Romagna mia, spesso erroneamente associata a Raoul, è farina del sacco di Secondo. «Fu una canzone che scrisse interamente lui», aveva raccontato lo stesso Raoul, «melodia e parole, senza collaboratori. Lui l’aveva chiamata Casetta mia, dedicandola alla sua casa di Gatteo Mare, ma non ci credeva più di tanto e la teneva in panchina. Quando, a un certo punto, si trovò a doverla incidere, fu Dino Olivieri, dirigente della casa discografica, a suggerirgli il titolo definitivo: “Casadei, perché Casetta mia? Lei è un romagnolo purosangue, la chiami Romagna mia”. Mio zio rimase folgorato: cambiò lì per lì qualche parola e nacque il pezzo».

Liscio e vergogna

«Da ragazzina, ero una rockettara. Non che fossi contro la musica di mio padre, però, quando fuori incontravo persone nuove, soprattutto ragazzi, mi presentavo solo come Riccarda, senza dire il mio cognome, altrimenti mi prendevano in giro e mi dicevano: “Sei la figlia di Secondo Casadei? Sei la figlia di quello dei valzer, dell’orchestra campagnola?” Così, con un tono un po’ dispregiativo». 
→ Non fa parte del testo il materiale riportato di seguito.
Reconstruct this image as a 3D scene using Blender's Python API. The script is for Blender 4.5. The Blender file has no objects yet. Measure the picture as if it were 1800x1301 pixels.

Già, perché, negli anni ‘60, America e Inghilterra avevano spazzato via tutto, i giovani volevano il nuovo anche in Romagna, la fisarmonica era un buffo strumento da museo e il liscio non era da vecchi, era proprio da matusalemme. Soprattutto, sì, era il genere del popolo, ma la canzone popolare per essere considerata e apprezzata doveva essere di denuncia, di protesta, doveva alludere al mondo del lavoro e della condizione sociale. Il liscio era leggerezza e divertimento, in anni in cui il disimpegno non era concepito. Era un'arma di distrazione di massa, una parentesi tra le grandi questioni di vita da affrontare che in fondo suscitava sospetto. Soprattutto per i giovani, la musica doveva avere ben altro spessore; anche se poi i festival rock finirono presto mentre Raoul e i suoi seguaci tennero duro e i festival dell'Unità democraticamente accettarono tutto, valzer, mazurche, cantautori e rock'n'roll. Della felicità, alla fine, non ci si vergogna mai. Non a caso, anche nell'anno 2021, la balera è sinonimo tanto di tempi andati quanto di genuinità e il liscio, quello sempre (anche grazie a Casadei), sa di estate.